Meet the computer that could pass high school geometry

September 21, 2015, 6:58 PM UTC
Photograph by Ragip Candan — Getty Images

Some top Silicon Valley executives and a members of the public at-large fear that super-intelligent computers will someday use their smarts to take over humanity. Current technology is far too rudimentary for such a sci-fi reality, but it is making slow progress.

On Monday, the Allen Institute for Artificial Intelligence—a research organization funded by Microsoft (MSFT) co-founder Paul Allen—said that it has built an artificial intelligence system capable of answering geometry questions nearly as well as the average high school student taking an SAT test. The system, called GeoS, correctly answered 49% of the questions it was given, according to a research paper published Monday.

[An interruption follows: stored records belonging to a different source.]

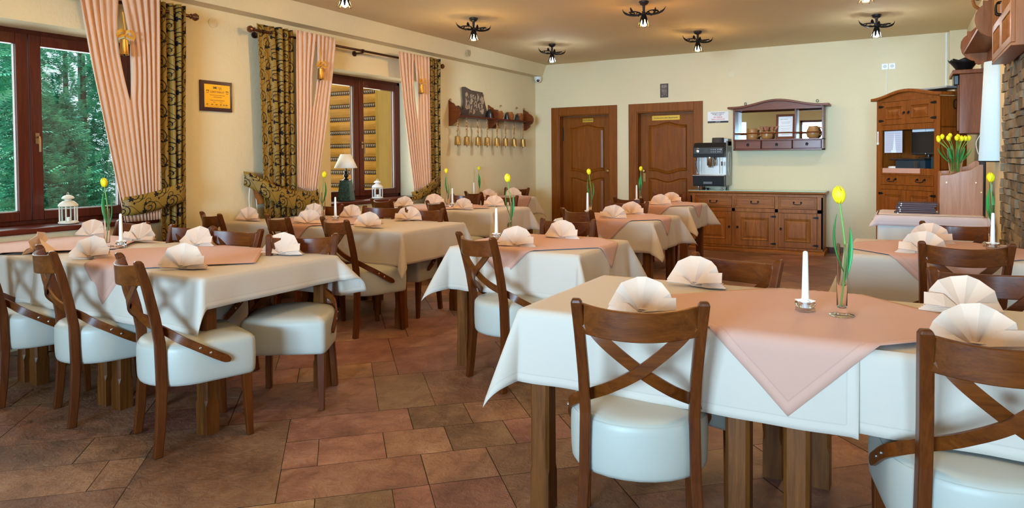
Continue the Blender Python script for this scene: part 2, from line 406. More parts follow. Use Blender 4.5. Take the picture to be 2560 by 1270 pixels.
# stone clad wall at the right: real stones
def stone_wall():
    t = NT('split_stone'); v = t.coord('Object', jitter=False); a = t.n.new('ShaderNodeAttribute'); a.attribute_name = 'tint'
    n1 = t.noise(v, 9, 6, 0.65, 1.0); n2 = t.noise(v, 50, 4)
    c = t.ramp(t.math('MULTIPLY_ADD', a.outputs['Fac'], 0.35, t.math('MULTIPLY', n1, 0.75)), [(0.25, (0.085, 0.058, 0.034)), (0.5, (0.20, 0.145, 0.09)), (0.8, (0.36, 0.28, 0.18))])
    t.base(c); t.set(Roughness=0.9); t.bump(t.math('ADD', n1, t.math('MULTIPLY', n2, .3)), 0.9, 0.02)
    r = random.Random(5); mb = MB(); cols = []
    mb.box(0.70, 4.5, 0, 0.95, 6.42, ZC); cols += [0.1] * 6
    z = 0.0
    while z < ZC:
        h = r.uniform(0.04, 0.075); y = 4.5 - r.uniform(0, 0.1)
        while y < 6.42:
            w = r.uniform(0.07, 0.2); d = r.uniform(0.0, 0.028); y1 = min(y + w, 6.42 + r.uniform(-.02, .012)); z1 = min(z + h, ZC)
            j = lambda s=0.006: r.uniform(-s, s)
            x = 0.672 - d
            vs = [(0.71, y, z), (0.71, y1, z), (0.71, y1, z1), (0.71, y, z1), (x + j(), y + .004, z + .004 + j(.003)), (x + j(), y1 - .004, z + .004 + j(.003)), (x + j(), y1 - .004, z1 - .004 + j(.003)), (x + j(), y + .004, z1 - .004 + j(.003))]
            mb.add(vs, [(4, 5, 6, 7), (0, 1, 5, 4), (1, 2, 6, 5), (2, 3, 7, 6), (3, 0, 4, 7)]); cols += [r.random()] * 5; y = y1 if y1 > y + .03 else 99
        z += h
    o = mb.build('wall_right_stone', t.m, fix=False, bevel=0.005, seg=1); at = o.data.attributes.new('tint', 'FLOAT', 'FACE')
    for i, c in enumerate(cols[:len(o.data.polygons)]): at.data[i].value = c
    bm = bmesh.new(); bm.from_mesh(o.data); bmesh.ops.recalc_face_normals(bm, faces=bm.faces); bm.to_mesh(o.data); bm.free()
    struct(o, 'rough split stone cladding at the right')
stone_wall()

# ------------------------------------------------------------------ windows of the left wall
def left_window(name, y0, y1, label, handle_side):
    z0, z1 = 0.84, ZW1; xf = XG; m = (y0 + y1) / 2 if name == 'window_2' else 2.71
    b = MB(); fw = 0.05
    for a0, a1 in ((y0, y0 + fw), (y1 - fw, y1)): b.box(xf - .07, a0, z0, xf, a1, z1)
    b.box(xf - .07, y0, z0, xf, y1, z0 + .04); b.box(xf - .07, y0, z1 - fw, xf, y1, z1)
    root = struct(b.build(name, wood_dark, bevel=0.004), label)
    for a0, a1, s in ((y0 + fw - .005, m - .003, 0), (m + .003, y1 - fw + .005, 1)):
        s_ = MB(); w = 0.082; zz0, zz1 = z0 + .03, z1 - .035; xs = xf - .045; xe = xf + .022
        s_.box(xs, a0, zz0, xe, a0 + w, zz1); s_.box(xs, a1 - w, zz0, xe, a1, zz1); s_.box(xs, a0 + w, zz0, xe, a1 - w, zz0 + .07); s_.box(xs, a0 + w, zz1 - w, xe, a1 - w, zz1)
        # glazing bead
        sh = s_.build('sash', wood_dark, root, bevel=0.006)
        MB().box(xf - .018, a0 + w - .004, zz0 + .066, xf - .012, a1 - w + .004, zz1 - w + .004).build('window_pane', pane_m, sh)
        g = MB(); t_ = .006
        for q in (a0 + w, a1 - w - t_): g.box(xf - .012, q, zz0 + .07, xf - .002, q + t_, zz1 - w)
        g.box(xf - .012, a0 + w, zz0 + .07, xf - .002, a1 - w, zz0 + .07 + t_)
        g.build('seal', M_plain('seal', (0.5, 0.5, 0.47), 0.4), sh)
        if s == handle_side:
            hy = a0 + .04 if s else a1 - .04
            h = MB(); h.box(xe, hy - .014, 1.44, xe + .010, hy + .014, 1.52)
            h.tube([(xe + .01, hy, 1.49), (xe + .04, hy, 1.49), (xe + .045, hy, 1.47), (xe + .045, hy, 1.38)], .008, 8)
            h.build('window_handle', M_plain('bronze_handle', (0.35, 0.24, 0.14), 0.3, 1.0), sh, smooth=True)
    return root
left_window('window_1', W1[0], W1[1], 'dark mahogany framed window looking onto green conifers', 1)
left_window('window_2', W2[0], W2[1], 'dark mahogany framed window looking onto a log wall', 1)
# sills
for i, (y0, y1) in enumerate((W1, W2)):
    struct(MB().box(XG - .02, y0 - .0, .80, XL + .03, y1, .84).build('trim_%d' % (3 + i), wood_dark_y, bevel=0.008), 'mahogany window sill board')

# ------------------------------------------------------------------ doors of the back wall
def wavy(x0, x1, zb, zt, bow_b, bow_t, n=28):
    # closed outline of a panel whose top and bottom edges swing up / down in the middle
    f = lambda t: 0.5 - 0.5 * cos(2 * pi * min(max((t - .12) / .76, 0), 1))
    top = [(lerp(x0, x1, i / n), zt + bow_t * f(i / n)) for i in range(n + 1)]
    bot = [(lerp(x0, x1, i / n), zb + bow_b * f(i / n)) for i in range(n + 1)]
    return bot + top[::-1]
def inset(poly, d):
    n = len(poly); out = []
    ar = sum(poly[i][0] * poly[(i + 1) % n][1] - poly[(i + 1) % n][0] * poly[i][1] for i in range(n)); sg = 1 if ar > 0 else -1
    for i in range(n):
        a, b, c = poly[i - 1], poly[i], poly[(i + 1) % n]
        def nr(p, q):
            dx, dy = q[0] - p[0], q[1] - p[1]; L = sqrt(dx * dx + dy * dy) or 1; return (-dy / L * sg, dx / L * sg)
        n1, n2 = nr(a, b), nr(b, c); mx, my = n1[0] + n2[0], n1[1] + n2[1]; L = mx * mx + my * my
        k = 2 * d / L if L > 1e-6 else 0; out.append((b[0] + mx * k, b[1] + my * k))
    return out
def raised(mb, poly, y, out=0.012, rim=0.02, mi=0, sgn=-1):
    # moulded raised panel facing -y on plane y
    rings = [(poly, 0), (inset(poly, .006), out * 1.2), (inset(poly, rim), out * 0.2), (inset(poly, rim + .03), out)]
    n = len(poly); vs = []
    for p, h in rings: vs += [(a, y + sgn * h, c) for a, c in p]
    fs = []
    for k in range(len(rings) - 1):
        for i in range(n): j = (i + 1) % n; fs.append((k * n + i, k * n + j, (k + 1) * n + j, (k + 1) * n + i))
    fs.append(tuple((len(rings) - 1) * n + i for i in range(n))); mb.add(vs, fs, mi)
def door(idx, d, label, plate, knob_right, leaf_gap=0.0):
    x0, x1 = d; yl = YB + 0.13
    b = MB(); cw = 0.12
    b.box(x0 - cw, YB - .022, 0, x0 + .01, YB + .0, ZD + cw); b.box(x1 - .01, YB - .022, 0, x1 + cw, YB, ZD + cw); b.box(x0 + .01, YB - .022, ZD - .01, x1 - .01, YB, ZD + cw)
    b.box(x0, YB - .005, 0, x0 + .025, YB + .28, ZD); b.box(x1 - .025, YB - .005, 0, x1, YB + .28, ZD); b.box(x0, YB - .005, ZD - .025, x1, YB + .28, ZD)
    b.box(x0 + .02, yl + .03, 0, x0 + .04, yl + .06, ZD); b.box(x1 - .04, yl + .03, 0, x1 - .02, yl + .06, ZD)
    root = struct(b.build('door_%d' % idx, wood_door, bevel=0.006), label)
    L = MB(); l0, l1 = x0 + .027, x1 - .027
    L.box(l0, yl, .005, l1, yl + .04, ZD - .028)
    leaf = L.build('door_leaf', wood_door, root)
    p = MB(); a0, a1 = l0 + .125, l1 - .125
    raised(p, wavy(a0, a1, 1.10, 1.80, -.05, .045), yl - .0005)
    raised(p, wavy(a0, a1, .18, .99, 0, -.05), yl - .0005)
    p.build('door_panel', wood_door, leaf)
    kx = l1 - .05 if knob_right else l0 + .055
    k = MB(); k.lathe([(.012, 0), (.012, -.02), (.026, -.03), (.030, -.045), (.022, -.058), (0, -.06)], (kx, yl, 1.10), 16, axis='y')
    k.build('door_handle', brass, leaf, smooth=True)
    if not knob_right:
        MB().box(kx - .02, yl - .008, .93, kx + .02, yl, 1.07).build('lock_plate', brass, leaf, bevel=.003)
    h = MB()
    for z in ((1.70,) if knob_right else (1.7,)): h.lathe([(.011, -.11), (.011, .11)], ((l0 if knob_right else l1) + 0.0, yl - .012, z), 10)
    h.build('door_hinge', iron, leaf, smooth=True)
    (px0, px1, pz0, pz1) = plate
    s = MB().box(px0, yl - .006, pz0, px1, yl, pz1).build('name_plate', M_plain('gold_plate', (0.62, 0.38, 0.03), 0.4, 0.3), leaf)
    return leaf, yl
def text(s, size, mat, loc, rot, parent=None, name='lettering', ext=0.0004, align='CENTER', bold=0.0):
    c = bpy.data.curves.new(name, 'FONT'); c.body = s; c.size = size; c.align_x = align; c.align_y = 'CENTER'; c.extrude = ext; c.offset = bold
    c.materials.append(mat); o = bpy.data.objects.new(name, c); C.objects.link(o); o.location = loc; o.rotation_euler = rot
    me = bpy.data.meshes.new_from_object(o); bpy.data.objects.remove(o); me.name = name
    o = bpy.data.objects.new(name, me); C.objects.link(o); o.location = loc; o.rotation_euler = rot
    if parent: o.parent = parent
    return o
lf, yl = door(1, D1, 'left of two brown panelled doors in the end wall, small gold plate', (-4.53, -4.35, 1.885, 1.945), True)
text('KUCHNIA', .036, ink_m, (-4.44, yl - .0075, 1.915), (radians(90), 0, 0), lf, bold=.0006)
lf, yl = door(2, D2, 'right of two brown panelled doors in the end wall, long gold plate', (-3.37, -2.94, 1.875, 1.945), False)
text('Pomieszczenie tylko dla personelu', .027, ink_m, (-3.155, yl - .0075, 1.91), (radians(90), 0, 0), lf, bold=.0003)

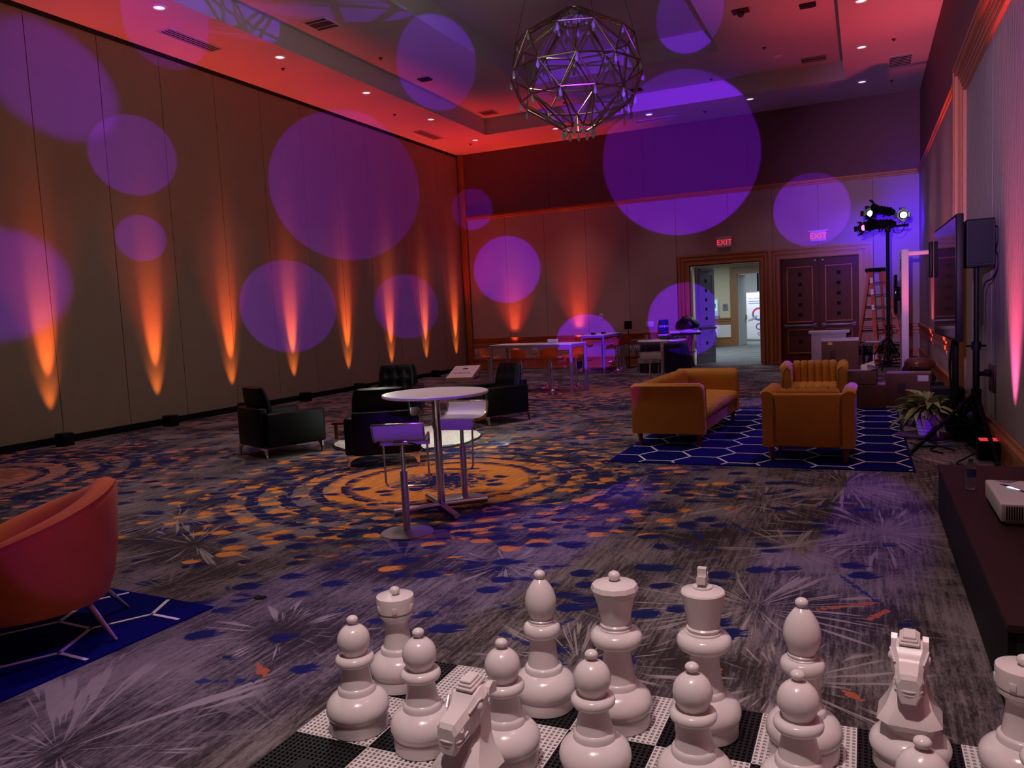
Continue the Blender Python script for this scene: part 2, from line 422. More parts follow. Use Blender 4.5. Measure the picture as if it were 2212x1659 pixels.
    # ---- zigzag strokes, navy or coral
    def stroke(col, ax, ay, bx, by, wd, tone, seed):
        ln = math.hypot(bx - ax, by - ay)
        ex, ey = (bx - ax) / ln, (by - ay) / ln
        dx = ma('SUBTRACT', ma('MULTIPLY_ADD', col, 1e-9, x0), ax)
        dy = ma('SUBTRACT', ma('MULTIPLY_ADD', col, 1e-9, y0), ay)
        s = ma('ADD', ma('MULTIPLY', dx, ex), ma('MULTIPLY', dy, ey))
        t = ma('ABSOLUTE', ma('SUBTRACT', ma('MULTIPLY', dy, ex), ma('MULTIPLY', dx, ey)))
        n = noise(comb(ma('MULTIPLY', s, 40.0), ma('MULTIPLY', t, 25.0), seed), 1.0, 0)
        mk = ma('LESS_THAN', t, ma('MULTIPLY', ma('SUBTRACT', n, 0.22), wd))
        mk = ma('MULTIPLY', mk, ma('MULTIPLY', ma('GREATER_THAN', s, 0.0), ma('LESS_THAN', s, ln)))
        return mix(ma('MULTIPLY', mk, 0.9), col, tone)
    NV, CO = (0.010, 0.022, 0.13), (0.40, 0.10, 0.045)
    for i, (ax, ay, bx, by, wd, tone) in enumerate([
            (-0.15, 4.95, 0.05, 4.55, .05, NV), (0.05, 4.55, -0.25, 4.35, .05, CO), (0.1, 4.45, 0.0, 4.28, .05, CO), (-1.55, 3.6, -1.45, 3.85, .05, NV), (-1.75, 3.55, -1.5, 3.45, .05, NV),
            (-1.5, 3.45, -1.3, 3.30, .06, NV), (-0.95, 6.0, -0.8, 5.75, .06, NV), (-1.2, 5.75, -1.05, 5.45, .06, NV), (0.25, 3.1, 0.33, 2.95, .06, NV), (-0.75, 3.6, -0.6, 3.45, .05, CO),
            (-0.10, 3.45, -0.02, 3.38, .05, CO), (-2.75, 2.85, -2.6, 2.75, .06, CO), (-2.9, 2.6, -2.62, 2.70, .05, NV), (-2.4, 3.55, -2.2, 3.7, .05, NV)]):
        col = stroke(col, ax, ay, bx, by, wd, tone, i * 5.3)
    # lone navy dabs over the whole floor near the middle
    dxx, dyy, rall = dist(-2.3, 5.5)
    nm = ma('MULTIPLY', dab1, ma('LESS_THAN', r1b, ma('MULTIPLY', sstep(rall, 3.2, 1.4), 0.5)))
    col = mix(nm, col, (0.008, 0.012, 0.085))
    # far half of the room: dense small navy and coral dabs
    farm = ma('MULTIPLY', sstep(y0, 8.8, 10.5), sstep(y0, 18.5, 16.0))
    nm = ma('MULTIPLY', dab1, ma('LESS_THAN', r1b, ma('MULTIPLY', farm, 0.62)))
    col = mix(nm, col, (0.008, 0.011, 0.075))
    nm = ma('MULTIPLY', dab2, ma('LESS_THAN', r2b, ma('MULTIPLY', farm, 0.45)))
    col = mix(nm, col, (0.36, 0.13, 0.08))
    lk.new(col, p.inputs['Base Color'])
    bp = nd.new('ShaderNodeBump')
    bp.inputs['Strength'].default_value = 0.25
    bp.inputs['Distance'].default_value = 0.004
    lk.new(speck, bp.inputs['Height'])
    lk.new(bp.outputs[0], p.inputs['Normal'])
    return m


M['carpet'] = carpet()


# ------------------------------------------------------------------ mesh builder
class G:
    def __init__(s):
        s.b = bmesh.new()

    def _merge(s, t, mtx=None):
        if mtx is not None:
            bmesh.ops.transform(t, matrix=mtx, verts=t.verts)
        me = bpy.data.meshes.new('tmp')
        t.to_mesh(me)
        t.free()
        s.b.from_mesh(me)
        bpy.data.meshes.remove(me)
        return s

    def box(s, c, d, rot=None, bev=0.0, seg=2):
        t = bmesh.new()
        bmesh.ops.create_cube(t, size=1.0)
        bmesh.ops.scale(t, vec=d, verts=t.verts)
        if bev:
            bmesh.ops.bevel(t, geom=t.edges[:], offset=min(bev, min(d) * 0.49), segments=seg, affect='EDGES', profile=0.5)
        m = Matrix.Translation(c)
        if rot is not None:
            m = m @ Euler(rot).to_matrix().to_4x4()
        return s._merge(t, m)

    def bb(s, x0, x1, y0, y1, z0, z1, bev=0.0, seg=2):
        return s.box(((x0 + x1) / 2, (y0 + y1) / 2, (z0 + z1) / 2), (abs(x1 - x0), abs(y1 - y0), abs(z1 - z0)), None, bev, seg)

    def cyl(s, p0, p1, r0, r1=None, n=16, cap=True):
        p0, p1 = Vector(p0), Vector(p1)
        r1 = r0 if r1 is None else r1
        t = bmesh.new()
        d = p1 - p0
        bmesh.ops.create_cone(t, cap_ends=cap, segments=n, radius1=max(r0, 1e-5), radius2=max(r1, 1e-5), depth=d.length)
        q = Vector((0, 0, 1)).rotation_difference(d.normalized()) if d.length else None
        return s._merge(t, Matrix.Translation((p0 + p1) / 2) @ q.to_matrix().to_4x4())

    def sph(s, c, r, u=16, v=10):
        t = bmesh.new()
        bmesh.ops.create_uvsphere(t, u_segments=u, v_segments=v, radius=1.0)
        r = (r, r, r) if isinstance(r, (int, float)) else r
        bmesh.ops.scale(t, vec=r, verts=t.verts)
        return s._merge(t, Matrix.Translation(c))

    def lathe(s, prof, n=28, c=(0, 0, 0), close=True):
        t = bmesh.new()
        rings = []
        for r, z in prof:
            rings.append([t.verts.new((c[0] + r * math.cos(2 * PI * i / n), c[1] + r * math.sin(2 * PI * i / n), c[2] + z)) for i in range(n)])
        for a, b in zip(rings, rings[1:]):
            for i in range(n):
                t.faces.new((a[i], a[(i + 1) % n], b[(i + 1) % n], b[i]))
        if close:
            t.faces.new(rings[0][::-1])
            t.faces.new(rings[-1])
        return s._merge(t)

    def loft(s, rings, close=True, loop=False):
        t = bmesh.new()
        vr = [[t.verts.new(p) for p in r] for r in rings]
        n = len(rings[0])
        prs = list(zip(vr, vr[1:])) + ([(vr[-1], vr[0])] if loop else [])
        for a, b in prs:
            for i in range(n):
                t.faces.new((a[i], a[(i + 1) % n], b[(i + 1) % n], b[i]))
        if close and not loop:
            t.faces.new(vr[0][::-1])
            t.faces.new(vr[-1])
        bmesh.ops.recalc_face_normals(t, faces=t.faces)
        return s._merge(t)

    def prism(s, poly, axis, a, b, mtx=None):
        """poly in the two other axes (in x,y,z order), extruded along axis from a to b"""
        def P(p, h):
            q = list(p)
            q.insert(axis, h)
            return tuple(q)
        t = bmesh.new()
        v0 = [t.verts.new(P(p, a)) for p in poly]
        v1 = [t.verts.new(P(p, b)) for p in poly]
        n = len(poly)
        t.faces.new(v0)
        t.faces.new(v1[::-1])
        for i in range(n):
            t.faces.new((v0[i], v1[i], v1[(i + 1) % n], v0[(i + 1) % n]))
        bmesh.ops.recalc_face_normals(t, faces=t.faces)
        return s._merge(t, mtx)

    def tube(s, pts, r, n=8, loop=False, soft=False):
        pts = [Vector(p) for p in pts]
        if soft:       # Catmull-Rom smoothing for cables
            q = [pts[0] * 2 - pts[1]] + pts + [pts[-1] * 2 - pts[-2]]
            out = []
            for i in range(1, len(q) - 2):
                for k in range(6):
                    f = k / 6
                    a, b, c, d = q[i - 1], q[i], q[i + 1], q[i + 2]
                    out.append(.5 * (2 * b + (c - a) * f + (2 * a - 5 * b + 4 * c - d) * f * f + (3 * b - a - 3 * c + d) * f ** 3))
            pts = out + [pts[-1]]
        m = len(pts)
        rings = []
        up = None
        for i, p in enumerate(pts):
            if loop:
                d = pts[(i + 1) % m] - pts[i - 1]
            else:
                d = pts[min(i + 1, m - 1)] - pts[max(i - 1, 0)]
            d.normalize()
            if up is None:
                up = d.orthogonal().normalized()
            up = (up - d * up.dot(d))
            up = up.normalized() if up.length > 1e-6 else d.orthogonal().normalized()
            sd = d.cross(up)
            rr = r[i] if isinstance(r, (list, tuple)) else r
            rings.append([p + (up * math.cos(2 * PI * k / n) + sd * math.sin(2 * PI * k / n)) * rr for k in range(n)])
        return s.loft(rings, True, loop)

    def strip(s, pts, wv, th):
        """a band: the polyline pts (list of Vector), half-width vector wv, thickness th"""
        pts = [Vector(p) for p in pts]
        wv = Vector(wv)
        rings = []
        for i, p in enumerate(pts):
            d = (pts[min(i + 1, len(pts) - 1)] - pts[max(i - 1, 0)]).normalized()
            nn = d.cross(wv).normalized() * (th / 2)
            rings.append([p + wv + nn, p - wv + nn, p - wv - nn, p + wv - nn])
        return s.loft(rings)

    def done(s, name, m, parent=None, smooth=40, loc=None, rz=None):
        me = bpy.data.meshes.new(name)
        bmesh.ops.recalc_face_normals(s.b, faces=s.b.faces)
        s.b.to_mesh(me)
        s.b.free()
        if smooth:
            me.polygons.foreach_set('use_smooth', [True] * len(me.polygons))
            me.set_sharp_from_angle(angle=R(smooth))
        me.materials.append(M[m] if isinstance(m, str) else m)
        o = bpy.data.objects.new(name, me)
        COL.objects.link(o)
        o.parent = parent
        if loc is not None:
            o.location = loc
        if rz is not None:
            o.rotation_euler = (0, 0, rz)
        return o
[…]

“If these results were extrapolated to the entire Math SAT test, the computer roughly achieved an SAT score of 500 (out of 800), the average test score for 2015,” the Allen Institute said in a statement.

That might not sound like the type of computer capable of world domination, but—sensationalism aside—it’s actually a respectable start. That’s because while so many of the latest artificial intelligence advances are essentially advances in detecting patterns (Siri’s voice recognition, Google’s facial recognition for photos and Cornell’s anticipation engine for cars that can predict what a driver does next, for example), GeoS is actually trying to make sense of the data it’s fed. It analyzes the diagrams and text it sees, but then applies what it knows about geometry to figure what the question is actually asking.

Put simply: While a typical computer vision algorithm could tell you whether an image was of a geometric diagram or, say, a guitar, GeoS is actually trying to understand the diagram.

An example of how GeoS analyzes an exam question.

GeoS is not the first effort to build a computer that can take high-school level tests. The Allen Institute is working on another, called Project Aristo, that targets (for now) fourth-grade science exams. A few years ago, Fujitsu, along with IBM (IBM) and other partners, kicked off a project to build a computer that could pass the University of Tokyo entrance exam. Some subjects are more difficult for computers to master than others, especially if the exam questions involve using common sense or parsing subtle clues rather than mathematical formulas or recitation of facts.

Truly intelligent computers like we read about in sci-fi novels or see in movies like Her will need to be able to do all of these things and more, and to do them across a number of disciplines. A practical example is a security robot, which would need to be able to accurately distinguish a gun from a phone and understand what people say. If its creators wanted the robot to be really useful, it should also be able to decide how to act based on the environmental and legal factors at play in any given situation.

Building that same robot to also help with your math homework, make coffee and predict stock market performance would be something else altogether.

Viewed in this light, projects like GeoS are neither confirmations that computers will take over the world nor evidence that computers will never be as smart as humans. Rather, they’re signs that replicating human intelligence in computers is complicated, and that we’re taking baby steps in that direction.